MTVN: Multi-Terminal VSC-HVDC Networks - Grid Control

Reliable electricity supply forms a one of the basic requirements of modern 21st Century life. Sustaining this reliable supply is one of the key challenges for the coming decades. A solution is not straight-forward and will have many parts. Integrating offshore wind energy generation as cheaply as possible is one part. Linking our electricity transmission network to the generation and services of other European countries is another part. Reinforcing the onshore electricity network to cope with new power flows, is a further part.
Addressing these challenges requires an offshore electricity network, which is controlled to support our existing infrastructure. Such an offshore network disrupts far less of the onshore countryside and living environment than conventional onshore solutions. Enabling this necessary offshore network is the goal of this proposal. The technology needed to achieve such a solution is so-called Voltage-Source High-Voltage DC Transmission (VSC-HVDC): DC connections using converter stations with the latest state-of-the-art, high-voltage semiconductor power processing technology. Only such stations have the required flexibility, compactness offshore and ability to transmit power over long sub-sea cables. However our experience with such technology is limited to point-to-point systems.
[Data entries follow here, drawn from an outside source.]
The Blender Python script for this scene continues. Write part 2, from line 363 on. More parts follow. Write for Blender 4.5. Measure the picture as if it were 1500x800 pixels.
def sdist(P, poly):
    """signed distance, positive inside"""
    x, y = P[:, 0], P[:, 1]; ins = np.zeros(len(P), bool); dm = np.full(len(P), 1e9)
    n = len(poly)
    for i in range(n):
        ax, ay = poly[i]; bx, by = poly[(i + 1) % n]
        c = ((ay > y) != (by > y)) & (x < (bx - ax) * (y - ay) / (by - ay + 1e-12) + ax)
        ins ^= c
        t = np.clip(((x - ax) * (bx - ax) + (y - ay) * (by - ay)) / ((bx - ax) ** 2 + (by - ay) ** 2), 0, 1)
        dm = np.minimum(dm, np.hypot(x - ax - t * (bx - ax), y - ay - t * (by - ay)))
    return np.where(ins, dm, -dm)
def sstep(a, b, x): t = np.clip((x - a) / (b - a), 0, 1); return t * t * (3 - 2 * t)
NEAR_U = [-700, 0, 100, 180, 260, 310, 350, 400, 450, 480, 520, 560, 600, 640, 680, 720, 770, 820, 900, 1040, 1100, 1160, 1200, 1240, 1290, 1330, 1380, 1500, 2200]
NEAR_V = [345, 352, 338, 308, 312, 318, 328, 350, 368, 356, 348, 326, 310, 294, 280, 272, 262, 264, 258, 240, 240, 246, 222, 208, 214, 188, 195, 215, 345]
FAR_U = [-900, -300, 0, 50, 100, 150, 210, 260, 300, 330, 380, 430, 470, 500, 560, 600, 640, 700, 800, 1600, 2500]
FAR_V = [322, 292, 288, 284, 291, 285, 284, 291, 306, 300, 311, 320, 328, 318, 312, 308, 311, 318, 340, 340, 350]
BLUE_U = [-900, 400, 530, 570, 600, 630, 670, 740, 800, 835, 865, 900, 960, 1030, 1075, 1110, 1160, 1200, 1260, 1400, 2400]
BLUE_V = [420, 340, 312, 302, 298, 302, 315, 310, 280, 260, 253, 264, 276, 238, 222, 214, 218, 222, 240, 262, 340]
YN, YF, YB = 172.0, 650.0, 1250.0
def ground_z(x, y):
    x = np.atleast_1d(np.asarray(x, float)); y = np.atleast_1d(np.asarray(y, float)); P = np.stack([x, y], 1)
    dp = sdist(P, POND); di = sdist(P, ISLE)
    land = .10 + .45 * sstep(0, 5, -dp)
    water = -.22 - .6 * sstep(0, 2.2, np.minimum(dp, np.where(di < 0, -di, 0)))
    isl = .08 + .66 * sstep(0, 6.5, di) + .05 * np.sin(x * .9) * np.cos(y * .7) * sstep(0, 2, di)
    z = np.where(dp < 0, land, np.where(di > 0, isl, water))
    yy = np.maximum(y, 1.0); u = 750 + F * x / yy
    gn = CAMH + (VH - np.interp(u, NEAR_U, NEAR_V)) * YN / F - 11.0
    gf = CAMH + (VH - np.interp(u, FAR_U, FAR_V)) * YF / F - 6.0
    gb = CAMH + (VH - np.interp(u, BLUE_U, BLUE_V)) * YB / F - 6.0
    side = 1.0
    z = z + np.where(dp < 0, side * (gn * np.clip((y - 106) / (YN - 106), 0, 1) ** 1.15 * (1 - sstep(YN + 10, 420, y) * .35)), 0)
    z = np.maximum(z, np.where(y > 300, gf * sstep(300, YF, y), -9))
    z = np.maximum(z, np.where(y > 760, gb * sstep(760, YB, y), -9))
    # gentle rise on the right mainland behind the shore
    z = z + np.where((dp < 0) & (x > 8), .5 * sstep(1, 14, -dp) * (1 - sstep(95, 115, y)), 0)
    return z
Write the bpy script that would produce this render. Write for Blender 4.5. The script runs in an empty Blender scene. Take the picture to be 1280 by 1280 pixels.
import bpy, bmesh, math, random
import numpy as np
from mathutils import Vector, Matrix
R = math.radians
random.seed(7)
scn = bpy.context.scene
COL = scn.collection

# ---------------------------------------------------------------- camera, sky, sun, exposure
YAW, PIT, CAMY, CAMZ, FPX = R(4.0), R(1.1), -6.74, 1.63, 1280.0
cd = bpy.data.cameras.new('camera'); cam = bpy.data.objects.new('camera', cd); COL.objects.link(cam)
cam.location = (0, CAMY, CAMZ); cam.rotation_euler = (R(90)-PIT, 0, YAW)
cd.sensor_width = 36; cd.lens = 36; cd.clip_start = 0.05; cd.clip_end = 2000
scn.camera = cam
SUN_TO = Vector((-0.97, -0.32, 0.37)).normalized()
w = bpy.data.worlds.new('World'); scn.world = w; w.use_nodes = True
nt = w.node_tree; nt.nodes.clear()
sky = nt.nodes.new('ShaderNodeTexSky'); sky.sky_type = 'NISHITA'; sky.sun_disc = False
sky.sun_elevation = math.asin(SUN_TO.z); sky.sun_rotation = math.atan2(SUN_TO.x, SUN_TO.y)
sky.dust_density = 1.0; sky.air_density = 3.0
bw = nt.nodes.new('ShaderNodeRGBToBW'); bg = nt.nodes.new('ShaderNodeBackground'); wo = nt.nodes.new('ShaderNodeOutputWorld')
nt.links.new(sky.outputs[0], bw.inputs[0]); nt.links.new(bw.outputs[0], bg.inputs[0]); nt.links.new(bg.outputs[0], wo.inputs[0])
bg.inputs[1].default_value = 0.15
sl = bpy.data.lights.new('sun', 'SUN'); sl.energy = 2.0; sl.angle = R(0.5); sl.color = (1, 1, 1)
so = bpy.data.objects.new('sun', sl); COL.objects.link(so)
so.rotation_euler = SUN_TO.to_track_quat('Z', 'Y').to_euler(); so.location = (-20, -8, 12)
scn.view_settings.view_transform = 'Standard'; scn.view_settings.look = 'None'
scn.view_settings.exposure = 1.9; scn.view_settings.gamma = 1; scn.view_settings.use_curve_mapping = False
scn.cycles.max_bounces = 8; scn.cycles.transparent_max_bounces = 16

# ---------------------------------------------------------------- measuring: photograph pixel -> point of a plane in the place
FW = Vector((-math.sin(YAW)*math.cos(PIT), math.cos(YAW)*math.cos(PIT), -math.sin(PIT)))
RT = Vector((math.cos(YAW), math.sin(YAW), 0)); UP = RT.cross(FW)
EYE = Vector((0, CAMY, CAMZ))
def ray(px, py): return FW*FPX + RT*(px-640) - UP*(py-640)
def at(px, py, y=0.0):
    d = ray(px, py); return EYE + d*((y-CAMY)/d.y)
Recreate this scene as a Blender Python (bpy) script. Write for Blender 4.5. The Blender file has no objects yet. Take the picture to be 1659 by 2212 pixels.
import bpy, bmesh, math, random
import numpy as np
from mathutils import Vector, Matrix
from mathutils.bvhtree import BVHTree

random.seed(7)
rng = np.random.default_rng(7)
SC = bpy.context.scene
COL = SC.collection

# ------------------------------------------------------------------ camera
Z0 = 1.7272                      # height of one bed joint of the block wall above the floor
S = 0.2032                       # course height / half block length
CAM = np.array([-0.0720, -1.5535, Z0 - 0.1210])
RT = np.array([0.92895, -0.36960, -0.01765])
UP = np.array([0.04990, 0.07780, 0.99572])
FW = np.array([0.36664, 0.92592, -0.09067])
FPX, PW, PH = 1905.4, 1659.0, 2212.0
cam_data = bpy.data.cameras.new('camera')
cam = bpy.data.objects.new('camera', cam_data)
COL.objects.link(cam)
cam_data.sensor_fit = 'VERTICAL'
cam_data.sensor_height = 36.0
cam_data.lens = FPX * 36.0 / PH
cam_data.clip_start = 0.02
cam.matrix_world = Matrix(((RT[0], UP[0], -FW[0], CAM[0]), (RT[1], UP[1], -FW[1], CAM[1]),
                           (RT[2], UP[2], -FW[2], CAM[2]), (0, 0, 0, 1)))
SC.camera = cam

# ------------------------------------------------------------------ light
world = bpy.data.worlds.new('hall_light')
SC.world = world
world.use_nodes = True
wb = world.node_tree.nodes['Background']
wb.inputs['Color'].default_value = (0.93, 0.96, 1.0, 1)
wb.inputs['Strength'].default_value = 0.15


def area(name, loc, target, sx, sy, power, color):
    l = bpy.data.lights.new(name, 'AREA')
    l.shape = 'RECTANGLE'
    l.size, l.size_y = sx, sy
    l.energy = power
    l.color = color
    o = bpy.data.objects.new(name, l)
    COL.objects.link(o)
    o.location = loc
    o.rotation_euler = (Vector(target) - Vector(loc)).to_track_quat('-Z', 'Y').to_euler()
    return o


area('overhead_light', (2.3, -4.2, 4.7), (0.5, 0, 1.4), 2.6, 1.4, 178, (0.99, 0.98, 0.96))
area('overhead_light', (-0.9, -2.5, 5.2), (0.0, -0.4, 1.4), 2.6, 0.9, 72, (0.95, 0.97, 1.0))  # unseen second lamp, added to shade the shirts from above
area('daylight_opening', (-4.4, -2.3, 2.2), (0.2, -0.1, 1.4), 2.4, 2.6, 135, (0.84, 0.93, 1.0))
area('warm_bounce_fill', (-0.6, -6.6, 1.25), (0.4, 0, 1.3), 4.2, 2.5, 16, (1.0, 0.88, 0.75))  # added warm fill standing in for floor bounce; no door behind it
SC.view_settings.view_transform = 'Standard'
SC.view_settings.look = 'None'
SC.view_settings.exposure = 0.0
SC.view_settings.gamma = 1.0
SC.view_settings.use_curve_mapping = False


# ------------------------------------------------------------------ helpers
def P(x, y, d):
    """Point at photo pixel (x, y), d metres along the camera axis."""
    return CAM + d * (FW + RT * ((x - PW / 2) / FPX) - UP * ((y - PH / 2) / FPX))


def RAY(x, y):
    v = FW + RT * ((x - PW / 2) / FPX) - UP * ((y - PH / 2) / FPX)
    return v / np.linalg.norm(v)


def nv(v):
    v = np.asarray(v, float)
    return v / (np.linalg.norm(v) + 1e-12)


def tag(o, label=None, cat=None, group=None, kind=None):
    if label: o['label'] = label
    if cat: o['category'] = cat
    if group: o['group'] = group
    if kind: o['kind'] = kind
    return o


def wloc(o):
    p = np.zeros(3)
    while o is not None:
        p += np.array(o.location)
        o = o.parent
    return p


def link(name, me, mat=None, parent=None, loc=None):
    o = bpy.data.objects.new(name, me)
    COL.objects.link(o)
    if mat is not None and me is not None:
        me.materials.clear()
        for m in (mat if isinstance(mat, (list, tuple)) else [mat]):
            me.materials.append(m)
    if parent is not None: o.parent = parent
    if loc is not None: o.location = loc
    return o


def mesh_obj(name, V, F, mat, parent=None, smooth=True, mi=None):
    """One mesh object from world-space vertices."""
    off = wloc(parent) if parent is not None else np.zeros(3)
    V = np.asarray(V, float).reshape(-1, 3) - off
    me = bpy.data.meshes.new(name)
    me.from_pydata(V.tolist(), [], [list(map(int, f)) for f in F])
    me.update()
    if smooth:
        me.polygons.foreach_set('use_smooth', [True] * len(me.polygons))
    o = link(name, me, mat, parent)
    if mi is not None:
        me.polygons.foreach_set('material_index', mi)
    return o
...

No small networks (so-called multi-terminal systems) have been built. No large networks (so-called DC grids) have been constructed. Very little research has been published into how to control such systems. There is a dearth of information on how to make large offshore networks 'work'. However many industrial and academic organizations have highlighted the substantial potential benefits in terms of reduced cost, improved reliability and greater functionality which could be offered by such DC offshore networks to our existing electricity infrastructure.
This project will undertake the research urgently required to assess the best way to control and mange such networks. Since telecommunications, controller architecture and control are intimately linked, research to assess and include the impact of these constraints will also be incorporated. Candidate networks will be formulated, analyzed and simulated using state-of-the-art models. These models will be improved to include the effects of distributed control and telecommunications effects/Quality of Service. New techniques will be developed that allow similar benefits to 'perfect' (idealized Master) control to be achieved with more realistic distributed hardware systems.
The transformative goals of this project are thus:
1. To establish how Master and Distributed Master controllers can improve VSC-HVDC-grid performance and offer robust and reliable services to AC onshore networks.
2. To investigate advanced controls, and effective exploitation of state-of-the-art and developing telecommunication technologies, to integrate this control with local station control and to overcome conventional operational speed limitations.
Better system understanding, models, and improved control will result. This in turn should allow the creation of a cheaper, more effective offshore network.

The principle impact of this project will be the thorough assessment of the benefits accruing from multi-terminal control of large DC networks compared with traditional local only control. This will significantly inform multi-terminal design, investment decisions in future networks by transmission utilities and design decisions by manufacturers. It will also influence grid code development and system regulation decisions.

The project is also expected to generate IP in the form of new control algorithms and methodologies. This will be protected and developed through the intellectual property management arm of the University of Manchester (UMIP) either in the form of licensing, or should sufficient novelty arise, as potentially a spin-out company in partnership with project sponsors.

The investigation of how such control can affect the robust operation of HVDC networks and AC networks, will significantly influence policy decisions in the UK, Europe and beyond as such HVDC connections are developed. The assessment of the degree to which gaming could take place, has a major impact on the markets and international cooperation treaties which need to be negotiated prior to the creation of such a combined market and network structure. This work is thus important and extremely timely.

The potential expenditure on offshore VSC-HVDC networks is up to £30billion in just the UK, and just in the foreseeable future. Savings of up to one third (Peter Jones, ABB) as possible for getting the system 'designed right.' Making the right networks design decisions is important - this proposal aims to ensure that the appropriate research as regards high-level control and operation is available to inform such decisions.